Keeping to the procedural rules of a public hearing, written comments were heard first. Comments were then heard by those in favor of the amendments followed by those opposed to the changes. There were no comments offered by anyone with neutral feelings on the subject.

In a written statement from JoAnn Wolters and Dan Schroeder the city was asked to consider designating a portion of their Park Place property as commercial/industrial. The property adjoins the City Park ball diamonds and the 9th hole of the Golf Course. They said such a designation is not out of place in view of other zoning classifications in that area.

Secondly, Wolters/Schroeder asked that Bar area housing inside the city limits be allowed to include duplexes, triplexes and up to six-plexes. They said in their experience workers and starter families need that form of housing because it allows progression to single family home ownership. The letter recounted a successful rental history and stated the rented units were better cared for than many family owned homes.

Dave Gusky, an upper Fulton Street homeowner, spoke in favor of the Salmon Development Code document especially when compared to previous versions. He said he does not favor duplexes being allowed in the area and neither does a majority of neighborhood residents. He said two years ago 85 percent of the residents signed a petition against multiple unit dwellings. Recently a similar petition gathered 95 signatures and 96 percent of the signers wanted low density housing.

Opponents of the city code as written were Fred and Sue Waidely. Fred acted as spokesperson and agreed that the most recent document is much better than the old plan with the exception of “Appendix B” which is a matrix of property uses that made no sense to him whatsoever. Waidely said the matrix is not clear and that the old method is much better as a reference.

Waidely’s second issue was the zoning map. He disagreed with reclassifying the area north of Lombard Street from its current commercial zoning to industrial. He said that is not in the best interest of residents or the city because such a reclassification is not compatible with established use. He questioned who actually owns the property and whether the city would be able to supply the added infrastructure an industrial zone might demand. He suggested that the present owner make a formal written request to the city for a zoning change. Waidely said industrial versus commercial is a real issue, “… which should not be hidden in the interior of a must-pass document like we’re doing here tonight. [It should] go through the proper scrutiny to avoid any conflicts. ”

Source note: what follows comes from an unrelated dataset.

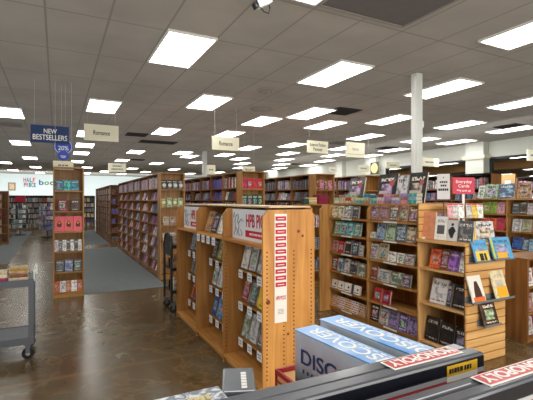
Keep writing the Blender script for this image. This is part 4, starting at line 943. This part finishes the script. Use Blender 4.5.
# price sticker
xa,xb=xat(446,.397)-.37,xat(476,.397)-.37
MB().box(xa,xb,-l-.0032,-l-.0024,h-.0205,h-.006).build('price_sticker',M_TAGY,t)
MB().box(xa,xb,-l-.0032,-l-.0024,h-.0285,h-.0207).build('sticker_white',M_CARD,t)
b=MB(); x=xa+.004
for q in (.004,.003,.005,.004,.006,.0,.004,.005,.003):
    if q: b.box(x,x+q,-l-.0037,-l-.0033,h-.0165,h-.010)
    x+=q+.0016
b.build('sticker_print',M_INK,t)
t,h,l=gamebox('dark boxed board game with red logo, nearest the camera at right',.28,.70,.312,.356,1.37,(.477,.625,.0))
MB().box(-.208,-.03,.002,.0035,h+.0002,h+.0008).build('edge_line',M_SILVER,t)
# tall puzzle boxes with blue tops
def sky_mat():
    m,nt,b=newmat('sky_print'); L=nt.links.new; tc=N(nt,'ShaderNodeTexCoord'); no=N(nt,'ShaderNodeTexNoise',Scale=9.0,Detail=5.0,Distortion=.6); L(tc.outputs['Object'],no.inputs['Vector'])
    r=N(nt,'ShaderNodeValToRGB'); r.color_ramp.elements[0].position=.4; r.color_ramp.elements[0].color=rgb(84,150,220); r.color_ramp.elements[1].position=.72; r.color_ramp.elements[1].color=rgb(190,212,236); L(no.outputs['Fac'],r.inputs['Fac']); L(r.outputs[0],b.inputs['Base Color']); b.inputs['Roughness'].default_value=.35; return m
def land_mat():
    m,nt,b=newmat('landscape_print'); L=nt.links.new; tc=N(nt,'ShaderNodeTexCoord'); sp=N(nt,'ShaderNodeSeparateXYZ'); L(tc.outputs['Object'],sp.inputs[0])
    no=N(nt,'ShaderNodeTexNoise',Scale=14.0,Detail=4.0); L(tc.outputs['Object'],no.inputs['Vector'])
    a=N(nt,'ShaderNodeMath',operation='MULTIPLY_ADD'); a.inputs[1].default_value=.12; L(no.outputs['Fac'],a.inputs[0]); L(sp.outputs[2],a.inputs[2])
    r=N(nt,'ShaderNodeValToRGB'); e=r.color_ramp.elements; e[0].position=.17; e[0].color=rgb(52,60,62); e[1].position=.285; e[1].color=rgb(196,208,222)
    x=e.new(.195); x.color=rgb(104,118,130); x=e.new(.225); x.color=rgb(178,170,186); L(a.outputs[0],r.inputs['Fac']); L(r.outputs[0],b.inputs['Base Color']); b.inputs['Roughness'].default_value=.35; return m
M_SKY=sky_mat(); M_LAND=land_mat(); M_BEIGE=plain('print_beige',(196,192,172),.4)
def puzzle(label,cx,cy,w,l,z1,rz):
    # (cx,cy) = far left top corner
    t=thing('puzzle_box',label,'puzzle box',(cx,cy,TZ+.0005),rz); h=z1-TZ
    MB().box(0,w,-l,0,0,h-.003).build('carton',[M_LAND],t,bevel=.002)
    MB().box(-.001,w+.001,-l-.001,.001,h-.0025,h).build('top_print',M_SKY,t)
    MB().box(w+.0002,w+.001,-l+.002,-.002,.002,h-.004).build('side_print',M_BEIGE,t)
    text('side_lettering','DISCOVER',M_NAVY,t,(-.0015,-.02,h-.064),(0,-1,0),(0,0,1),.03,align='LEFT',width=l*.86,bold=.01)
    text('top_lettering','DISCOVER',M_CARD,t,(w*.74,-l*.5,h+.0004),(0,1,0),(-1,0,0),.03,width=l*.84,bold=.012)
    b=MB(); y=-l*.8
    while y<-l*.2: b.box(w*.80,w*.86,y,y+.012,h+.0002,h+.0008); y+=.019
    b.build('top_small_print',M_CARD,t)
    b=MB(); y=-.03
    while y>-l*.7: b.box(-.0018,-.0011,y-.004,y,h-.083,h-.076); y-=.014
    b.build('side_small_print',M_NAVY,t)
puzzle('puzzle box with blue sky top, nearer of the two',.455,.752,.058,.285,1.322,math.radians(5))
puzzle('puzzle box with blue sky top, farther of the two',.536,.775,.060,.30,1.327,math.radians(5))
# red edged tan box
t=thing('gift_box','tan topped box with red edges half hidden behind the puzzle boxes','box',(.607,.88,TZ+.0005)); w,l,h=.088,.075,.05
m=plain('red_edge',(150,30,34),.5)
MB().box(-w,w,-l,l,0,h-.012).build('body',plain('tan_card',(196,150,98),.7),t)
b=MB(); b.box(-w-.003,-w+.004,-l,l,h-.0118,h).box(w-.004,w+.003,-l,l,h-.0118,h).box(-w+.004,w-.004,l-.006,l,h-.0118,h).box(-w+.004,w-.004,-l,-l+.006,h-.0118,h); b.build('red_rim',m,t)
b=MB().box(-w-.003,-w-.0005,-l,-l+.008,0,h-.012).box(-w-.003,-w-.0005,l-.008,l,0,h-.012).box(-w-.003,-w-.0005,-l+.008,l-.008,h-.03,h-.026); b.build('red_edging',m,t)
# small dark grey box, twisted
t=thing('small_game_box','small dark grey boxed game, twisted, left of the red edged box','board game',(.272,.632,TZ+.0005),math.radians(-22)); h=.199
MB().box(-.026,.026,-.045,.045,0,h*.55).build('base',M_MONO,t,bevel=.003); MB().box(-.027,.027,-.046,.046,h*.555,h).build('lid',plain('slate_lid',(92,98,106),.35,0,.5,.1,.4),t,bevel=.003)
b=MB()
for k in range(6): b.box(.004,.013,-.036+k*.0105,-.028+k*.0105,h+.0002,h+.0007)
b.build('lid_print',M_CARD,t)
# patterned flat box at the lower left
def pat_mat():
    m,nt,b=newmat('marbled_print'); L=nt.links.new; tc=N(nt,'ShaderNodeTexCoord'); no=N(nt,'ShaderNodeTexNoise',Scale=60.0,Detail=4.0,Distortion=1.5); L(tc.outputs['Object'],no.inputs['Vector'])
    r=N(nt,'ShaderNodeValToRGB'); r.color_ramp.elements[0].position=.44; r.color_ramp.elements[0].color=rgb(110,116,128); r.color_ramp.elements[1].position=.58; r.color_ramp.elements[1].color=rgb(206,212,222); L(no.outputs['Fac'],r.inputs['Fac']); L(r.outputs[0],b.inputs['Base Color']); b.inputs['Roughness'].default_value=.4; return m
t=thing('game_box','grey and white marbled box at the lower left foreground','board game',(.03,.545,TZ+.0005)); h=.2195
MB().box(-.17,.185,-.035,.036,0,h*.6).build('base',pat_mat(),t,bevel=.003); MB().box(-.172,.187,-.037,.038,h*.605,h).build('lid',bpy.data.materials['marbled_print'],t,bevel=.003)
b=MB(); gm=plain('gold_print',(206,186,120),.5)
for k in range(9):
    if k!=4: b.box(.09+k*.0085,.096+k*.0085,.002,.016,h+.0002,h+.0008)
b.build('gold_lettering',gm,t)
# ================================================================== FAR BULK OF BOOKS
bo=BULK.build('book_rows',M_BULK); bo['kind']='stuff'; tag(bo,'rows of small books filling the far bookcases','books')
# ================================================================== LIGHT, CAMERA
def area(name,loc,rot,sx,sy,power,c=(1,1,1)):
    l=bpy.data.lights.new(name,'AREA'); l.shape='RECTANGLE'; l.size=sx; l.size_y=sy; l.energy=power; l.color=c
    o=bpy.data.objects.new(name,l); COL.objects.link(o); o.location=loc; o.rotation_euler=rot; return o
area('shopfront_daylight',(2.2,-3.6,1.75),(PI/2,0,0),6,2.4,230,(1,.95,.88))
area('bounce_fill',(2.5,11,2.35),(PI,0,0),18,26,250,(.93,.97,1))  # added upward fill, stands in for light bounced onto the ceiling
sp=bpy.data.lights.new('low_sun_spot','SPOT'); sp.energy=320; sp.color=(1,.84,.58); sp.spot_size=math.radians(44); sp.spot_blend=.8; sp.shadow_soft_size=.25
so=bpy.data.objects.new('low_sun_spot',sp); COL.objects.link(so); so.location=(3.2,-3.3,2.3); so.rotation_euler=(Vector((3.1,2.7,.35))-Vector((3.2,-3.3,2.3))).to_track_quat('-Z','Y').to_euler()
area('left_fill',(-6.5,3.5,1.9),(PI/2,0,-PI/2),7,2.2,110,(.95,.98,1))
area('back_wall_fill',(1,31.0,2.4),(PI/2-.1,0,0),20,1.2,540,(.93,.97,1))  # added fill to brighten the far wall, no fixture there
area('right_wall_fill',(9.5,12,2.4),(PI/2,0,-PI/2),14,1.2,90,(.97,.98,1))  # added fill for the right wall, not a shop lamp
for x,y in ((-3,1),(-1,-2),(1.5,-2),(4,-1.5),(6.5,-.5),(0.5,1.2),(8.5,1.5),(-3,6),(-4.5,11),(-4.5,16)):
    area('rear_ceiling_lamp',(x,y,CH-.03),(0,0,0),.58,1.18,26,(1,.985,.94))
w=bpy.data.worlds.new('World'); bpy.context.scene.world=w; w.use_nodes=True
w.node_tree.nodes['Background'].inputs[0].default_value=(.9,.95,1,1); w.node_tree.nodes['Background'].inputs[1].default_value=.4
cam=bpy.data.cameras.new('Camera'); co=bpy.data.objects.new('Camera',cam); COL.objects.link(co)
cam.sensor_width=36; cam.lens=FP/533*36; cam.clip_start=.05; cam.clip_end=100
co.location=(0,0,EYE); co.rotation_euler=(PI/2,0,-YAW)
sc=bpy.context.scene; sc.camera=co
sc.view_settings.view_transform='Standard'; sc.view_settings.exposure=.12; sc.view_settings.gamma=1.0
sc.cycles.max_bounces=8; sc.cycles.diffuse_bounces=5; sc.cycles.sample_clamp_indirect=6
try: sc.cycles.use_denoising=True
except Exception: pass
print('BOOKS',NBOOK[0])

The official hearing was closed and the City Council then began deliberating what legally can and can’t be changed at this point in the process. Questions were referred to Teresa Morton of the City of Salmon Planning and Zoning (P&Z) Department. She confirmed that medium density zoning does allow for duplexes and quoted state law as saying if any significant changes are made to the document it has to go back to P&Z and on to a public hearing then back to the City Council. Morton acknowledged there are many things in the code that desperately need clarification however the Building Department hope is that the council adopt/accept the document “as is” then begin the process of selecting areas of the document which need more work. Her recommendation was for the council to adopt the Development Code document then go back to work sessions with P&Z for necessary changes.

When the time came for the council to accept or deny the document Councilman Rob Jackson made a motion that the council schedule a discussion and possible decision on the Salmon Development Code and Zoning Map for the February 1 council meeting. The motion resulted in a tie vote with Councilmen Russ Chinske, Neal James and Ken Hill voting ‘no’ and Councilmen Jim Baker, Jim Bockelman and Rob Jackson voting ‘yes.’ Mayor Leo Marshall said that in view of the almost 16 year history of working to amend the Development Code his tie breaking vote was ‘yes.’

The subject was added to the February 1 council meeting agenda.